--- Material provided ---
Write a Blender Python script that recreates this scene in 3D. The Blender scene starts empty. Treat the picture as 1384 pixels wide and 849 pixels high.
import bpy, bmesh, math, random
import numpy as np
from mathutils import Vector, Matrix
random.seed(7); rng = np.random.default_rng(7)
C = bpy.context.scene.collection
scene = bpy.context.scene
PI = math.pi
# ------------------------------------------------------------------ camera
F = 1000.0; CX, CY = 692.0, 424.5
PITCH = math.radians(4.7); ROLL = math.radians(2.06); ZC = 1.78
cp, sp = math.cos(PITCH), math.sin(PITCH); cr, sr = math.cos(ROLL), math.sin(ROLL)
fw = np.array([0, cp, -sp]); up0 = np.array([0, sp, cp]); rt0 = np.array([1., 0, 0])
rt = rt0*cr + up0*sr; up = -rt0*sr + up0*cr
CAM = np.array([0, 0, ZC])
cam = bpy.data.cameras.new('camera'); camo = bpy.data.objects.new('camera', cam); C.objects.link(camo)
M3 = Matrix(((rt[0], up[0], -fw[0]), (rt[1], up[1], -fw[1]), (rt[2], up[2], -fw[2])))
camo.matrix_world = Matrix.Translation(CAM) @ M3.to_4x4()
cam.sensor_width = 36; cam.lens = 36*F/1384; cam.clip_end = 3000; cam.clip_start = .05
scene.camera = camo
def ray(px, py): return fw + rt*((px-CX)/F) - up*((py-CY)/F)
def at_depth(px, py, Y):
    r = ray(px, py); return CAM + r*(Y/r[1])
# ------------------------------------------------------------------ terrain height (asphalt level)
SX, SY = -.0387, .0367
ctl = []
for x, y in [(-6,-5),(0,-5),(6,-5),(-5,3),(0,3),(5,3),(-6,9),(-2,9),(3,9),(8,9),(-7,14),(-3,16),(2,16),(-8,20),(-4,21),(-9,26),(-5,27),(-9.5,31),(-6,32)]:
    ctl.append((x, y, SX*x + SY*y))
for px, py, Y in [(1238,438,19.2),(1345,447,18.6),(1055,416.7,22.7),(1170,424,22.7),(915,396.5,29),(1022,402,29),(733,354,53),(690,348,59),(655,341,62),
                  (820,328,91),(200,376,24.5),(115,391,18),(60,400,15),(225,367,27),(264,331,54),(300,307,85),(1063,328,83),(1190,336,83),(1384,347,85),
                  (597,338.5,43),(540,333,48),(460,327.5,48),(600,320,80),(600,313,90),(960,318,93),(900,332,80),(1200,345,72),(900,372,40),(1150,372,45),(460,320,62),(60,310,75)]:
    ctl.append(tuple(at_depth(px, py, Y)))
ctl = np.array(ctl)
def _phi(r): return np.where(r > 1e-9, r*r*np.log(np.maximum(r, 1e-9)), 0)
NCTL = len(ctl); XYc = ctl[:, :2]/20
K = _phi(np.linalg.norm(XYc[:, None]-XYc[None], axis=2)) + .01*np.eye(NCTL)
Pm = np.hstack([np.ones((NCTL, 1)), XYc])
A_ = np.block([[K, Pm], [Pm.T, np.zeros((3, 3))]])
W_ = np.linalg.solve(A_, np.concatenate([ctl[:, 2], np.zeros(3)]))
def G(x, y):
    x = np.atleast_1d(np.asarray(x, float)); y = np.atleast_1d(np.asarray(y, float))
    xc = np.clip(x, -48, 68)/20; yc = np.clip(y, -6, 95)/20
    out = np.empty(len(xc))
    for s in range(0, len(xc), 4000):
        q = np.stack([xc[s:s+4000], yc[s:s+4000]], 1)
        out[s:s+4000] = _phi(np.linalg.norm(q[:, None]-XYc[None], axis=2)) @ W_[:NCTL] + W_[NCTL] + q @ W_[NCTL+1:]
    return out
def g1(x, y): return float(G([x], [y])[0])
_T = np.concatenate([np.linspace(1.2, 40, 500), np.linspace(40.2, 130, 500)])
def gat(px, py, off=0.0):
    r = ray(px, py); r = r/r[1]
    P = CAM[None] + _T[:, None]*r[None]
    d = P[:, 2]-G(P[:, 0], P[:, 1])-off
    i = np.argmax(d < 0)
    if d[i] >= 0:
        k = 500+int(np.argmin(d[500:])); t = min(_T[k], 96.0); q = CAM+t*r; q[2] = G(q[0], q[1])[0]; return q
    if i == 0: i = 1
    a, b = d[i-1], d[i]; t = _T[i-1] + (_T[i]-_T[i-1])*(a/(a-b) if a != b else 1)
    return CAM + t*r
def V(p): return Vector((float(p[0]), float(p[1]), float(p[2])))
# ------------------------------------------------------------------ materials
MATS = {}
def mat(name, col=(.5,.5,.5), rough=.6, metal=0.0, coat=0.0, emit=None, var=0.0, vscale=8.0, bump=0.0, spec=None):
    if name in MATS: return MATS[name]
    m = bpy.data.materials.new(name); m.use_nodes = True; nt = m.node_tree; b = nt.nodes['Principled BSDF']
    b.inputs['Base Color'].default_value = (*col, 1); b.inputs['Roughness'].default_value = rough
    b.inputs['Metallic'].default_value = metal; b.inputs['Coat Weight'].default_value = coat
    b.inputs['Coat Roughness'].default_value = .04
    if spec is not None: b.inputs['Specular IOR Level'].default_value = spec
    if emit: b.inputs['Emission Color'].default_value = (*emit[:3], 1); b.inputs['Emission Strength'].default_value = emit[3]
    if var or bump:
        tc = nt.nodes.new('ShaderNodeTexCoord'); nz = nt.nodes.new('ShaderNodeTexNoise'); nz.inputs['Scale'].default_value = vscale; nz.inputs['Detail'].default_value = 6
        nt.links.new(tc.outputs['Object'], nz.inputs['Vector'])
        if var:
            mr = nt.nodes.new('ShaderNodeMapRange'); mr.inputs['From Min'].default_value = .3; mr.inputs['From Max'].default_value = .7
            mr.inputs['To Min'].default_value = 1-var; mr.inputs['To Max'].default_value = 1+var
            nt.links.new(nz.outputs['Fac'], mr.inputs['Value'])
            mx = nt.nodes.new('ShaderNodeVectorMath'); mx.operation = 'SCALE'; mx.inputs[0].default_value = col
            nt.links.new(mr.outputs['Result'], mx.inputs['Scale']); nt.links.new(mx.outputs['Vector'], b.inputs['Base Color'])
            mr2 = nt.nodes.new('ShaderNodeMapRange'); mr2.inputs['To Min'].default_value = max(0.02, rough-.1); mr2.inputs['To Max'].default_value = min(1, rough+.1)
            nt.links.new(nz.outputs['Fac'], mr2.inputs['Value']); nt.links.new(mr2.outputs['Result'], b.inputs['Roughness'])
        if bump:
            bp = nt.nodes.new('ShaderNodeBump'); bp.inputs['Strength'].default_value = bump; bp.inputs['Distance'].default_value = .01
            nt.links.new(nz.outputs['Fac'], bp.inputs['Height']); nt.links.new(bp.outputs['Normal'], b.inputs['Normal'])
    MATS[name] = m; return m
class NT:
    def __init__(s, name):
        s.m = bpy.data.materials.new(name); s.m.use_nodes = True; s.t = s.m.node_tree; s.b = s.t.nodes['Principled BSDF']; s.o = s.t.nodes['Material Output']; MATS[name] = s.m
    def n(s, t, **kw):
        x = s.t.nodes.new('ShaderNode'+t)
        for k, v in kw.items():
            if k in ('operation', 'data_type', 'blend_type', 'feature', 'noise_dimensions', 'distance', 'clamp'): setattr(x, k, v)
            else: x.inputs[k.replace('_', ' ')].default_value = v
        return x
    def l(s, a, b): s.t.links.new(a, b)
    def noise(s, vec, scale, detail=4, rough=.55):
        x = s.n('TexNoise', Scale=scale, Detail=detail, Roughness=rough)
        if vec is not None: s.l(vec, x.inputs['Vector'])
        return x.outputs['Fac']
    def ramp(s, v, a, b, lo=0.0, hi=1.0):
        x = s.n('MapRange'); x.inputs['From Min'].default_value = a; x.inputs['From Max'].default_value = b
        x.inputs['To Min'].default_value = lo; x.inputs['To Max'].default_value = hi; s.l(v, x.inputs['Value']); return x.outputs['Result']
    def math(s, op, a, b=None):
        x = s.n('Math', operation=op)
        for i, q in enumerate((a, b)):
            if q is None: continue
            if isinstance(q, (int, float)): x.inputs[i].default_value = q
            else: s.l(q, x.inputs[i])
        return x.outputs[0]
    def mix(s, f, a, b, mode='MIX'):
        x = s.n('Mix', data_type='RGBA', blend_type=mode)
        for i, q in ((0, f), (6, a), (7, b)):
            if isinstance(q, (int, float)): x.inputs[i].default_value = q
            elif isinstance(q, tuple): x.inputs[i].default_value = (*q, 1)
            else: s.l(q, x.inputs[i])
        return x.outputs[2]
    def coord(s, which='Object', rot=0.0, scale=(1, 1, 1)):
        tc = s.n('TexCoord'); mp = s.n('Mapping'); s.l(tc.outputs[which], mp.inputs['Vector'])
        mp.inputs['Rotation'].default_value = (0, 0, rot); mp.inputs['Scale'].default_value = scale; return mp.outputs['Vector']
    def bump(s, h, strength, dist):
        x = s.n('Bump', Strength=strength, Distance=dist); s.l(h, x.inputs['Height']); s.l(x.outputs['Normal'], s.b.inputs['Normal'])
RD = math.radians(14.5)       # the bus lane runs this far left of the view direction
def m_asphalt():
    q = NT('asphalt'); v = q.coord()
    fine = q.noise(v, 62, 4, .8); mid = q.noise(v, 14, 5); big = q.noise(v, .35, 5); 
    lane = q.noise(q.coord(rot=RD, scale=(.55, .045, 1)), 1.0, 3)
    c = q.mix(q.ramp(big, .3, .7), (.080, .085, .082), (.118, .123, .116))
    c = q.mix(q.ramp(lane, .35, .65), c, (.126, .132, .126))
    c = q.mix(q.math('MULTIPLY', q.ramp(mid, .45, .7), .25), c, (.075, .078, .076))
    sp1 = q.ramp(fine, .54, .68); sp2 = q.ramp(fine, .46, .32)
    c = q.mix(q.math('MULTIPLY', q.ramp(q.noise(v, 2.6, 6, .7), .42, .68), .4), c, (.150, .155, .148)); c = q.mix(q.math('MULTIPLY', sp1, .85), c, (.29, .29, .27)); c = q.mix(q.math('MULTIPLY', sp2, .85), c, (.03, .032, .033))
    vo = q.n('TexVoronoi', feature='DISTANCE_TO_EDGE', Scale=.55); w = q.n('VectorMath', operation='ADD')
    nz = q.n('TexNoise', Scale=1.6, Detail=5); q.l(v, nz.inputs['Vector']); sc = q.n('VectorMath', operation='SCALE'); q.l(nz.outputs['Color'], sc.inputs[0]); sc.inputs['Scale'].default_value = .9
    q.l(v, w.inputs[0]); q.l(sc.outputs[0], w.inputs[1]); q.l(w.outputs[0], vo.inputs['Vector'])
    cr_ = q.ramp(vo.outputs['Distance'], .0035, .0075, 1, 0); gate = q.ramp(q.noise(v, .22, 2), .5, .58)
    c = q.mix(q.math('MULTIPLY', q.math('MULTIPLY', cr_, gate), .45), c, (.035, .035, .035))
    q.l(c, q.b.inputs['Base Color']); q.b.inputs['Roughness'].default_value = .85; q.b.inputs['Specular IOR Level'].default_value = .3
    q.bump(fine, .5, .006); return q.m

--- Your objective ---
Only lines that contain the word "this" are wanted; copy each of them.

--- Task response ---
Write a Blender Python script that recreates this scene in 3D. The Blender scene starts empty. Treat the picture as 1384 pixels wide and 849 pixels high.
RD = math.radians(14.5)       # the bus lane runs this far left of the view direction